Friday, September 12, 2008, 9:20 am
A certain je ne sais quoi...
It seems like I’ve only found time to blog when I’m sitting in an airport waiting for a plane. Weird.
Summer is almost over. That makes me happy. It seems odd, because I used to love the summertime in Wyoming and Arizona, but in Kansas... and currently in Georgia, I just really don’t care for the oppressive mugginess. It’s just gross when you get out of the shower and start sweating. It’s unconvenient to have your shades fog up when you get out of the car. Plus, muggy heat makes me sleepy.
This summer has all but reversed the trend of the last two summers.

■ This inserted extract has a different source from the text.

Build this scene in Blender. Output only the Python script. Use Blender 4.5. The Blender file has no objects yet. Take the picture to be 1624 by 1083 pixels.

I’ve almost got my old body back... at least around the middle. I’m still down thirty pounds from my peak, but I need to be motivated to hit the gym. It’s frustrating because I’m heavy enough now to where I’m breathing hard enough during workouts to discourage me. I’ve been watching what I eat, but I’m not sure exactly what to do from here.

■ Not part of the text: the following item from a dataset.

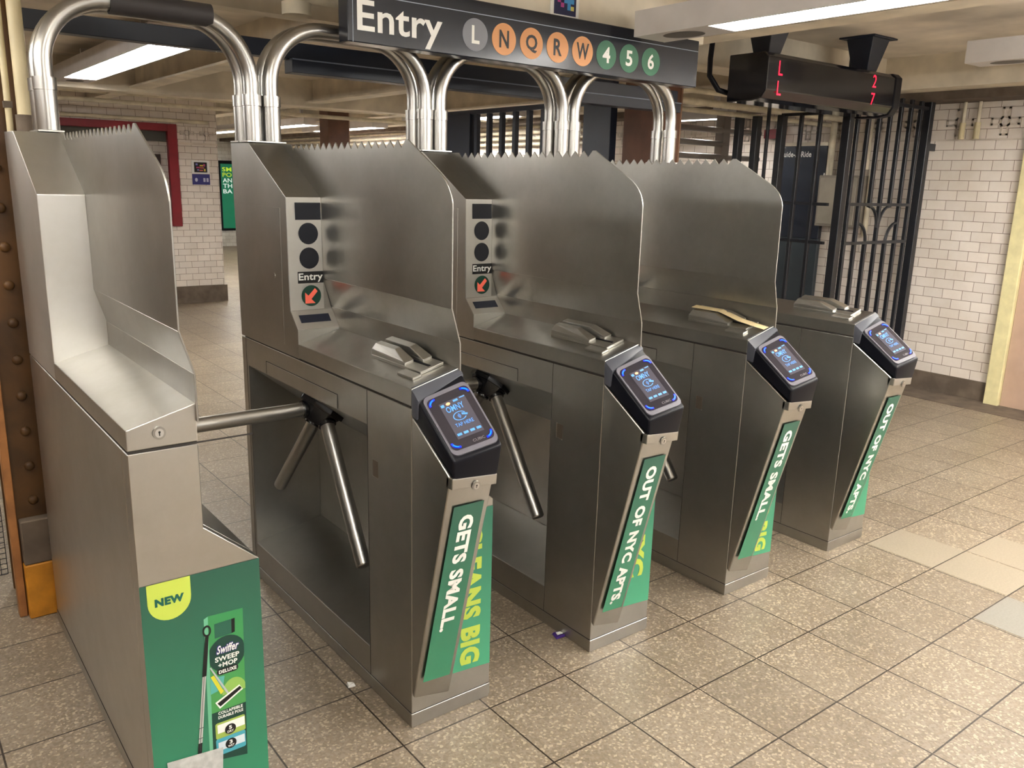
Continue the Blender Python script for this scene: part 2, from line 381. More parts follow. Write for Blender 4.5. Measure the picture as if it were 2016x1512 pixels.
def housing_mb(k):
    if k == 0: prof = [(0.80, 0.98), (0.80, 1.15), (0.80, 1.238), (0.80, 1.506), (1.096, 1.682), (1.27, 1.684), (1.25, 0.98)]
    else: prof = [(0.725, 0.98), (0.725, 1.076), (0.781, 1.133), (0.787, 1.24), (0.79, 1.506), (1.096, 1.682), (1.27, 1.684), (1.25, 0.98)]
    def xr(z): return 0.150 if z <= 1.14 else (0.1225+(1.24-z)/0.10*0.0275 if z < 1.24 else (0.1225 if z < 1.6 else 0.134))
    return MB().prism([(0, y, z) for y, z in prof], [(xr(z), y, z) for y, z in prof])
def shield_mb():
    out = [(1.12, 1.682)]
    n = 18; y1, y0 = 1.02, 0.236; p = (y1-y0)/n
    for i in range(n):
        out.append((y1-p*i, 1.681)); out.append((y1-p*(i+0.5), 1.659))
    out += [(0.236, 1.681), (0.222, 1.681), (0.06, 1.594)]
    for i in range(1, 7):
        t = i/6; out.append(((1-t)**2*0.06+2*t*(1-t)*0.004+t*t*(-0.004), (1-t)**2*1.594+2*t*(1-t)*1.564+t*t*1.515))
    out += [(-0.005, 1.238)]
    up = out+[(0.80, 1.238), (0.80, 1.40), (1.12, 1.6)]
    t = 0.0045; mb = MB()
    mb.prism([(XS, y, z) for y, z in up], [(XS+t, y, z) for y, z in up])
    fl = [(-0.005, 1.238), (-0.005, 1.14), (0.80, 1.14), (0.80, 1.238)]
    xx = lambda z: XS if z > 1.2 else 0.150
    mb.prism([(xx(z), y, z) for y, z in fl], [(xx(z)+t, y, z) for y, z in fl])
    lo = [(-0.005, 1.14), (-0.008, 1.03), (0.80, 1.03), (0.80, 1.14)]
    mb.prism([(0.150, y, z) for y, z in lo], [(0.150+t, y, z) for y, z in lo])
    return mb
def shear_z(mb):
    mb.v = [(x, y, z+0.275*x) for x, y, z in mb.v]; return mb
def seam(mb, pts, r=0.0011):
    for a, b in zip(pts, pts[1:]): mb.tube([a, b], r, 4)
    return mb

NT = 0.0
def unit(k, label):
    T = thing('turnstile' if k else 'turnstile_end_cabinet', label, 'turnstile', (OFF[k], 0, 0), 'stainless steel turnstiles in a row')
    body_mb(k).build('cabinet', STEEL if k else STEEL_0, T, 0.0015)
    pl = MB(); pl.box(-0.0015, 0.2815, -0.0015, 1.2515, 0.008, 0.046)
    pl.build('plinth', STEEL, T, 0.001)
    sm = MB(); seam(sm, [(0.0, 1.25, 0.0475), (0.0, 0.0, 0.0475), (0.28, 0.0, 0.0475)], 0.0014)
    if k:
        seam(sm, [(0, 0.25, 0.05), (0, 0.25, 0.975)]); seam(sm, [(0, 1.209, 0.975), (0, 1.209, 0.05)])
    sm.build('seam', GROOVE, T)
    housing_mb(k).build('display_housing', STEEL_L if k == 0 else STEEL, T, 0.002, 2)
    # deck slab with its tilted top
    y1 = 0.80 if k == 0 else 0.725
    dk = MB().hexa([(0, 0, 0.982), (0.152, 0, 0.982), (0.152, y1, 0.982), (0, y1, 0.982), (0, 0, deckz(0)), (0.152, 0, deckz(0.152)), (0.152, y1, deckz(0.152)), (0, y1, deckz(0))])
    dk.build('deck', STEEL_SH if k else STEEL_0, T, 0.0025, 2)
    MB().box(0.002, 0.150, 0.003, 1.22, 0.973, 0.984).build('deck_gap', GROOVE, T)
    if k != 4: shield_mb().build('serrated_shield', STEEL_SH, T, 0.0008)
    if k == 0:
        lock(T, Quad((0.055, -0.001, 1.03), (0.083, -0.001, 1.03), (0.055, -0.001, 1.0), (0.083, -0.001, 1.0)), 0.0)
        MB().box(0.0, 0.28, -0.0008, 0.0, 0.977, 0.981).build('seam', GROOVE, T)
        poster(T)
        return T
    # side details
    cv = MB(); cv.box(-0.0015, 0.001, 0.446, 1.011, 0.878, 0.917); cv.build('access_cover', STEEL, T, 0.0006)
    s2 = MB(); seam(s2, [(-0.0004, 0.443, 0.874), (-0.0004, 0.443, 0.919), (-0.0004, 1.014, 0.919), (-0.0004, 1.014, 0.874)], 0.0014); s2.build('seam', GROOVE, T)
    MB().box(-0.001, 0.001, 0.84, 1.2, 1.01, 1.47).build('side_panel', STEEL, T, 0.0006)
    MB().tube([(-0.003, 0.905, 1.24), (0.004, 0.905, 1.24)], 0.009, 12).build('panel_lock', STEEL_P, T)
    rc = MB(); rc.box(-0.0008, 0.001, 0.188, 0.218, 0.722, 0.772)
    p_ = rc.build('recessed_latch', plain('latch_dark', srgb(128, 116, 104), 0.4, 0.8), T)
    fr_ = MB(); fr_.box(-0.003, 0.0, 0.2175, 0.2205, 0.722, 0.774); fr_.box(-0.003, 0, 0.188, 0.2205, 0.7185, 0.722); fr_.build('latch_rim', STEEL_P, p_)
    # display panel on the housing
    if k in (1, 2, 3, 4):
        q = Quad((0.0, 0.79, 1.506), (0.1225, 0.79, 1.506), (0.0, 0.781, 1.133), (0.1225, 0.781, 1.133))
        pan = patch(q, [rect(0.01, 0.004, 0.99, 0.995)], 0.0012, 'display_panel', STEEL_L, T, thick=0.0012)
        q2 = Quad((0.0, 0.79, 1.506), (0.1225, 0.79, 1.506), (0.0, 0.781, 1.133), (0.1225, 0.781, 1.133))
        V = lambda z: (1.506-z)/0.373
        patch(q2, [rect(0.24, V(1.489), 0.98, V(1.433))], 0.002, 'display_window', LAMP, pan)
        for z in (1.388, 1.307): patch(q2, [ell(0.60, V(z), 0.285, 0.0355/0.373)], 0.002, 'signal_lamp', LAMP, pan)
        patch(q2, [rect(0.245, V(1.2625), 0.995, V(1.2235))], 0.002, 'entry_plate', BLACKINK, pan)
        text('Entry', q2.sub(0.27, V(1.2575), 0.975, V(1.2265)), 0.0026, WHITE, pan, bold=0.022)
        ar = patch(q2, [ell(0.62, V(1.181), 0.29, 0.0355/0.373)], 0.002, 'arrow_lamp', DGREEN, pan)
        def A(pts): return [(0.62+a*0.30, V(1.181+b*0.0355)) for a, b in pts]
        patch(q2, [A([(-0.62, -0.72), (0.38, -0.72), (-0.02, -0.32), (0.62, 0.40), (0.36, 0.70), (-0.3, 0.02), (-0.62, 0.34)])], 0.003, 'arrow', CORAL, ar)
        q3 = Quad((0, 0.781, 1.133), (0.150, 0.781, 1.133), (0, 0.725, 1.076), (0.150, 0.725, 1.076))
        l_ = patch(q3, [rect(0.006, 0.03, 0.994, 0.97)], 0.0012, 'message_panel', STEEL_L, T, thick=0.0012)
        patch(q3, [rect(0.14, 0.26, 0.86, 0.66)], 0.002, 'message_window', LCDOFF, l_)
    # card swipe on the deck
    sw = shear_z(MB().box(0.066, 0.142, 0.062, 0.345, 1.030, 1.039)).build('card_swipe', STEEL_0, T, 0.0012)
    for (a, b, ya) in ((0.067, 0.099, 0.150), (0.109, 0.141, 0.120)):
        h = MB(); h.prism([(a, 0.345, 1.039), (a, 0.345, 1.055), (a, ya+0.06, 1.055), (a, ya, 1.046), (a, ya, 1.039)],
                          [(b, 0.345, 1.039), (b, 0.345, 1.055), (b, ya+0.06, 1.055), (b, ya, 1.046), (b, ya, 1.039)])
        h.v += []; shear_z(h)
        h2 = MB(); in_ = 0.012
        h2.prism([(a+0.001, 0.347, 1.038), (b-0.001, 0.347, 1.038), (b-0.001, ya, 1.038), (a+0.001, ya, 1.038)], [(a+0.001, 0.347, 1.054), (b-0.001, 0.347, 1.054), (b-0.001, ya, 1.047), (a+0.001, ya, 1.047)])
        lo_ = a+0.002 if a > 0.1 else a+in_; hi_ = b-in_*0.5 if a > 0.1 else b-0.002
        h2.prism([(a+0.001, 0.347, 1.054), (b-0.001, 0.347, 1.054), (b-0.001, ya, 1.047), (a+0.001, ya, 1.047)], [(lo_, 0.338, 1.071), (hi_, 0.338, 1.071), (hi_, ya+0.075, 1.071), (lo_, ya+0.075, 1.071)])
        shear_z(h2); h2.build('guide_rail', STEEL_0, sw, 0.002, 2)
    MB(); shear_z(MB().box(0.1, 0.108, 0.075, 0.34, 1.039, 1.0402)).build('swipe_slot', BLACK, sw)
    shear_z(MB().box(0.034, 0.062, 0.050, 0.135, 1.030, 1.037)).build('step_plate', STEEL_0, T, 0.001)
    reader(T, k)
    nose(T, k)
    tripod(T)
    return T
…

Anyway, at least I’m not crawling back into my shell. I’ve had a blast this past week in the south, and I must say that these Georgia girls have been delightful! The past couple of nights, I’ve managed to wander into a birthday party each night and I’ve had a lot of fun with the girls at the parties. Now, that wouldn’t have happened two years ago!

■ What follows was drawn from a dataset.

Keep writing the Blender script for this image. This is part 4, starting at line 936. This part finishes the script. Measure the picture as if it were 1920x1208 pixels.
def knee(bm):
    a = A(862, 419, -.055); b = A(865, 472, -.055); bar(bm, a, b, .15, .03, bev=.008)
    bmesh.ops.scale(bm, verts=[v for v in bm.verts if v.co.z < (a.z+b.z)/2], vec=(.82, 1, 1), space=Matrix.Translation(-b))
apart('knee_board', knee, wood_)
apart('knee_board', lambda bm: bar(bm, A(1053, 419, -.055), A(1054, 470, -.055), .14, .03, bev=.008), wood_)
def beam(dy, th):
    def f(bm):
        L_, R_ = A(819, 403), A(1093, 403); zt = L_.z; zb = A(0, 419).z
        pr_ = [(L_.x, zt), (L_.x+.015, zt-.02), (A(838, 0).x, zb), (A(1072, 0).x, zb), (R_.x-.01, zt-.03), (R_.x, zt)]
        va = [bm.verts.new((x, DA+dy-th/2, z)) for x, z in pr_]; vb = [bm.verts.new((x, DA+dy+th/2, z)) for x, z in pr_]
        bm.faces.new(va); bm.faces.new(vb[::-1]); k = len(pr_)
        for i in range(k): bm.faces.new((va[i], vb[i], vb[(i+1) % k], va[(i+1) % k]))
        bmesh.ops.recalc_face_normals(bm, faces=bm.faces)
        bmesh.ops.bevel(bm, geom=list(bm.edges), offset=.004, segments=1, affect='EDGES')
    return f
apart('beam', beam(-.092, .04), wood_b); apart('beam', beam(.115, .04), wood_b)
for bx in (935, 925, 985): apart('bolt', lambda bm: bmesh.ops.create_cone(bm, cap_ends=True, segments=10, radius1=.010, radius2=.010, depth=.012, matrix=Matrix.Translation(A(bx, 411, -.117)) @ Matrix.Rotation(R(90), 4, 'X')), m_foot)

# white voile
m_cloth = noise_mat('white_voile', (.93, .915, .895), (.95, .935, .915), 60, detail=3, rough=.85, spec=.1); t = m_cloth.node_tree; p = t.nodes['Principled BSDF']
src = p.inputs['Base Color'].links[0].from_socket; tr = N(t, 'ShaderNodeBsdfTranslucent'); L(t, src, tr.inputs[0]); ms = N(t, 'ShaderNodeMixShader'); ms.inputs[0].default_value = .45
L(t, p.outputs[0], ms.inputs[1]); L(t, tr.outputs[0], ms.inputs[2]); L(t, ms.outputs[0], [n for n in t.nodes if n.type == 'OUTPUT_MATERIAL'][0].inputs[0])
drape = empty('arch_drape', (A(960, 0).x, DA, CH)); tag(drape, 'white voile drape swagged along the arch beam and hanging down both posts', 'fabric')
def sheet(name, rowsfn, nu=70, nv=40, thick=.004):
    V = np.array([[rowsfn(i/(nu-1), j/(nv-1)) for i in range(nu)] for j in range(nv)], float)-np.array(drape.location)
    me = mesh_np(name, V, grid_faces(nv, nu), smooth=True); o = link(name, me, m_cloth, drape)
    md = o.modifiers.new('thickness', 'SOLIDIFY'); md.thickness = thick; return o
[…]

I’m finding out some new qualities I never knew I had. I guess you could say I’ve always been selective, but I’ve always felt I had to settle in the past. Now, as I’m talking to the girls I meet, I’m qualifying them... and they always try to become qualified. However, if they’re annoying, I’m strong enough to walk away. If we have nothing in common, again, I’ll leave. If we vibe well, I can stay in the conversation for hours.
I’ve come a long way, that’s for sure. Now I just need to determine exactly what I’m looking for... because as long as I don’t know what I want, it’s hard to determine what I’ll get.
At least I’m finally strong enough to figure it out and stick with it!